Unhappily, they very early became owners of slaves, in imitation of the colonists around them. No positive condemnation of the evil system had then been heard in the British islands. Neither English prelates nor expounders at dissenting conventicles had aught to say against it. Few colonists doubted its entire compatibility with Christian profession and conduct. Saint and sinner, ascetic and worldling, united in its practice. Even the extreme Dutch saints of Bohemia Manor community, the pietists of John de Labadie, sitting at meat with hats on, and pausing ever and anon with suspended mouthfuls to bear a brother's or sister's exhortation, and sandwiching prayers between the courses, were waited upon by negro slaves. Everywhere men were contending with each other upon matters of faith, while, so far as their slaves were concerned, denying the ethics of Christianity itself.
Such was the state of things when, in 1671, George Fox visited Barbadoes. He was one of those men to whom it is given to discern through the mists of custom and prejudice something of the lineaments of absolute truth, and who, like the Hebrew lawgiver, bear with them, from a higher and purer atmosphere, the shining evidence of communion with the Divine Wisdom. He saw slavery in its mildest form among his friends, but his intuitive sense of right condemned it. He solemnly admonished those who held slaves to bear in mind that they were brethren, and to train them up in the fear of God. "I desired, also," he says, "that they would cause their overseers to deal gently and mildly with their negroes, and not use cruelty towards them as the manner of some hath been and is; and that, after certain years of servitude, they should make them free."
In 1675, the companion of George Fox, William Edmundson, revisited Barbadoes, and once more bore testimony against the unjust treatment of slaves. He was accused of endeavoring to excite an insurrection among the blacks, and was brought before the Governor on the charge. It was probably during this journey that he addressed a remonstrance to friends in Maryland and Virginia on the subject of holding slaves. It is one of the first emphatic and decided testimonies on record against negro slavery as incompatible with Christianity, if we except the Papal bulls of Urban and Leo the Tenth.
Thirteen years after, in 1688, a meeting of German Quakers, who had emigrated from Kriesbeim, and settled at Germantown, Pennsylvania, addressed a memorial against "the buying and keeping of negroes" to the Yearly Meeting for the Pennsylvania and New Jersey colonies. That meeting took the subject into consideration, but declined giving judgment in the case. In 1696, the Yearly Meeting advised against "bringing in any more negroes." In 1714, in its Epistle to London Friends, it expresses a wish that Friends would be "less concerned in buying or selling slaves." The Chester Quarterly Meeting, which had taken a higher and clearer view of the matter, continued to press the Yearly Meeting to adopt some decided measure against any traffic in human beings.

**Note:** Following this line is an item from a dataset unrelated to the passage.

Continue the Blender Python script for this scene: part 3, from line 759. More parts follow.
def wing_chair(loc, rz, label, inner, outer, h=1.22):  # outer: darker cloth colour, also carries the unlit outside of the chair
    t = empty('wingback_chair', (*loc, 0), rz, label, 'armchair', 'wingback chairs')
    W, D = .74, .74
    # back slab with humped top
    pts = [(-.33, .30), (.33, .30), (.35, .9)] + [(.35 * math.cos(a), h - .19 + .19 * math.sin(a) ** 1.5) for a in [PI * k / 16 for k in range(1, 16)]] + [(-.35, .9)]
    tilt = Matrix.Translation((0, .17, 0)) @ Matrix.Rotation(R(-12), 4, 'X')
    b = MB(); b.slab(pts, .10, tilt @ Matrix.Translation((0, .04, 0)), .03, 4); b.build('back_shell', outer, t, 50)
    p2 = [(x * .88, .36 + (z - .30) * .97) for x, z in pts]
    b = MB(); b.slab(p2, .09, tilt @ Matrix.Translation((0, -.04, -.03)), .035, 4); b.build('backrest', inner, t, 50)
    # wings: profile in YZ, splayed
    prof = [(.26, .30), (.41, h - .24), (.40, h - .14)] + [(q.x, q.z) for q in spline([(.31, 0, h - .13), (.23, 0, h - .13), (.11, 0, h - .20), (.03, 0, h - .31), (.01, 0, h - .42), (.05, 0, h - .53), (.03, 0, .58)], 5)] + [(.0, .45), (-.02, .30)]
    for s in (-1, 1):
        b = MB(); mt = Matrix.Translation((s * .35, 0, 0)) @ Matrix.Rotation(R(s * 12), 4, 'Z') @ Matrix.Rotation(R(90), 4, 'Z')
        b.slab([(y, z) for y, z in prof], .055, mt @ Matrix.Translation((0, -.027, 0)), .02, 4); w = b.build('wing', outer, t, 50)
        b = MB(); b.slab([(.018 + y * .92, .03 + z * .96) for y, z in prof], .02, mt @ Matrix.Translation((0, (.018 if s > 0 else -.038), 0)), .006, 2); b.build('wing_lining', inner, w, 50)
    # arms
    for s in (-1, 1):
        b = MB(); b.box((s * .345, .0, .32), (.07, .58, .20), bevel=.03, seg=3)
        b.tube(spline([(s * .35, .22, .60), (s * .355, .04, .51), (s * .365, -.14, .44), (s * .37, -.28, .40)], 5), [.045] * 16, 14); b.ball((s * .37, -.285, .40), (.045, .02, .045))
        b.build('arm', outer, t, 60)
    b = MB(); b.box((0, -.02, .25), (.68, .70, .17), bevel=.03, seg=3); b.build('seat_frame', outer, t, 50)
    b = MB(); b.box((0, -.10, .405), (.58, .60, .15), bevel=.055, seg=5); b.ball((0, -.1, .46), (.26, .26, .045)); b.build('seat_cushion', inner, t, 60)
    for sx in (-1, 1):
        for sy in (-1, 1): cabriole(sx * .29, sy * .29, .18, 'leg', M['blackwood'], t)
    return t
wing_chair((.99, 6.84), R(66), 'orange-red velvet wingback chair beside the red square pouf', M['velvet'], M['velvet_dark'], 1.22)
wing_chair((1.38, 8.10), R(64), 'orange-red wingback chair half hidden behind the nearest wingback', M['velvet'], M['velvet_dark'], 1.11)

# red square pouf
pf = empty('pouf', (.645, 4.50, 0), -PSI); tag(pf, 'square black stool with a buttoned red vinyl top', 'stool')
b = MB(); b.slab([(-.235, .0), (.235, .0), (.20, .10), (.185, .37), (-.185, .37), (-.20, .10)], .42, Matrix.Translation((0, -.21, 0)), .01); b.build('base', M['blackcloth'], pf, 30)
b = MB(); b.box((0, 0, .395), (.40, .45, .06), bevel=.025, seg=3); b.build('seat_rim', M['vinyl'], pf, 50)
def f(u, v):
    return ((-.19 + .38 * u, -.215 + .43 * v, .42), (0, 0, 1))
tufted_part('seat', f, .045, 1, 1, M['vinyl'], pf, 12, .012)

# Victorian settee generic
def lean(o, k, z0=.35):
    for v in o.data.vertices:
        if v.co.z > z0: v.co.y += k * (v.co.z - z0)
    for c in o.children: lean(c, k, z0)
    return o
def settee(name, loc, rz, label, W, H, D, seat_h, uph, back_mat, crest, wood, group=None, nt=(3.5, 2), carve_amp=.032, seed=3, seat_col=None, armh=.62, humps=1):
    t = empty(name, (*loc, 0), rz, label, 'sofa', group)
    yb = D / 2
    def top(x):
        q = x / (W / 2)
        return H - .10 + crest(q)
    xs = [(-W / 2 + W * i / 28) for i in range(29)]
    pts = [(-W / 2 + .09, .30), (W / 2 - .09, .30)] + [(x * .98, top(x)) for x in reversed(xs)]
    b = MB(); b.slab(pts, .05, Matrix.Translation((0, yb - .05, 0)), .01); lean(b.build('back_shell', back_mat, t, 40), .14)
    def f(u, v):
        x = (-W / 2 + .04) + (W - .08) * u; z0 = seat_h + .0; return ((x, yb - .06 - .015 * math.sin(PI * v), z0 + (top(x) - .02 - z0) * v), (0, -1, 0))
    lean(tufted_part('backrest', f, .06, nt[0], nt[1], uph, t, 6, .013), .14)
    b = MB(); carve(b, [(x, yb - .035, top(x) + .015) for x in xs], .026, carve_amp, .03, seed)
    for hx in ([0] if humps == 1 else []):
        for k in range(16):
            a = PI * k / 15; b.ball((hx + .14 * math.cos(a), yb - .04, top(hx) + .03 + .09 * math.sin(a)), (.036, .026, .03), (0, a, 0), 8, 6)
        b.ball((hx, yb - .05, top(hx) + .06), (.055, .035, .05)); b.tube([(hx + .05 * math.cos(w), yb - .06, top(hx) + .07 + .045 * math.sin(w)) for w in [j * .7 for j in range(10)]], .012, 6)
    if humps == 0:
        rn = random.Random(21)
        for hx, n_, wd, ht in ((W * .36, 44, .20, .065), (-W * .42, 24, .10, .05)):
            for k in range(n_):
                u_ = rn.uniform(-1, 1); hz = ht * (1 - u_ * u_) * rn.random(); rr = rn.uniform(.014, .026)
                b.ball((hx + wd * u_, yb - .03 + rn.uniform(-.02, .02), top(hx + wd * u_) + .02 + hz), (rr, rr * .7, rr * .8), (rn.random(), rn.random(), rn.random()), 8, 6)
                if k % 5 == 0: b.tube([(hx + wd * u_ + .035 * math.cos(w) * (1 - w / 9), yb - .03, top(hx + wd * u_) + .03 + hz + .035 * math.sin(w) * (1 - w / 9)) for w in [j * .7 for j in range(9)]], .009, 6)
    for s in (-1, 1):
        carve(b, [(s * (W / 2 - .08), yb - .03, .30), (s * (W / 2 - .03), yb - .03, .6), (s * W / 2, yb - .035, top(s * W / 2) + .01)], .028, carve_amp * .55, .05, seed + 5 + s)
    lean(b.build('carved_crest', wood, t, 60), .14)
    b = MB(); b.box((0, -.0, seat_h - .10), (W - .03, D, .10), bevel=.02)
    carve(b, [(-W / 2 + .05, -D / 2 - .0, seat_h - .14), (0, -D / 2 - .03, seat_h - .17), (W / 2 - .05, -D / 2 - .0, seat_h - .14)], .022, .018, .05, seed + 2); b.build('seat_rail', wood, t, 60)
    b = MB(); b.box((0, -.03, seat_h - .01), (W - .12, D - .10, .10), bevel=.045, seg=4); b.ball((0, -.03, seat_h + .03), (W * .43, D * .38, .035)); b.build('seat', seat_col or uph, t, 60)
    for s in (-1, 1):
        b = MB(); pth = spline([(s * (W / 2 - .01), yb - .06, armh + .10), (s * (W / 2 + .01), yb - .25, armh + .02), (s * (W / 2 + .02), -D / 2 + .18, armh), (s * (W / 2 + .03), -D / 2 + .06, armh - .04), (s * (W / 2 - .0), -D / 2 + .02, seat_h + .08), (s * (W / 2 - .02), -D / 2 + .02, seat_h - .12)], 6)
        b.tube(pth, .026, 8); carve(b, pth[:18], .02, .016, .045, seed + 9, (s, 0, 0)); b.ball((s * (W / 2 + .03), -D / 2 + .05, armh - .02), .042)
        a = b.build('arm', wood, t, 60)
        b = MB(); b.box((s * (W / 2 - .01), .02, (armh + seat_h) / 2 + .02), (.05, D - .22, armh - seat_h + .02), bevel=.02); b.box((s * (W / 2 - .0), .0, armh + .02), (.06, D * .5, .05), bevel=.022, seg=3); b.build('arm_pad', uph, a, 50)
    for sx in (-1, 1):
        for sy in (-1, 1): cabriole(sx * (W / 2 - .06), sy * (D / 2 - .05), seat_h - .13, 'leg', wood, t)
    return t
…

The Society gave these memorials a cold reception. The love of gain and power was too strong, on the part of the wealthy and influential planters and merchants who had become slaveholders, to allow the scruples of the Chester meeting to take the shape of discipline. The utmost that could be obtained of the Yearly Meeting was an expression of opinion adverse to the importation of negroes, and a desire that "Friends generally do, as much as may be, avoid buying such negroes as shall hereafter be brought in, rather than offend any Friends who are against it; yet this is only caution, and not censure."
In the mean time the New England Yearly Meeting was agitated by the same question. Slaves were imported into Boston and Newport, and Friends became purchasers, and in some instances were deeply implicated in the foreign traffic. In 1716, the monthly meetings of Dartmouth and Nantucket suggested that it was "not agreeable to truth to purchase slaves and keep them during their term of life." Nothing was done in the Yearly Meeting, however, until 1727, when the practice of importing negroes was censured. That the practice was continued notwithstanding, for many years afterwards, is certain. In 1758, a rule was adopted prohibiting Friends within the limits of New England Yearly Meeting from engaging in or countenancing the foreign slave-trade.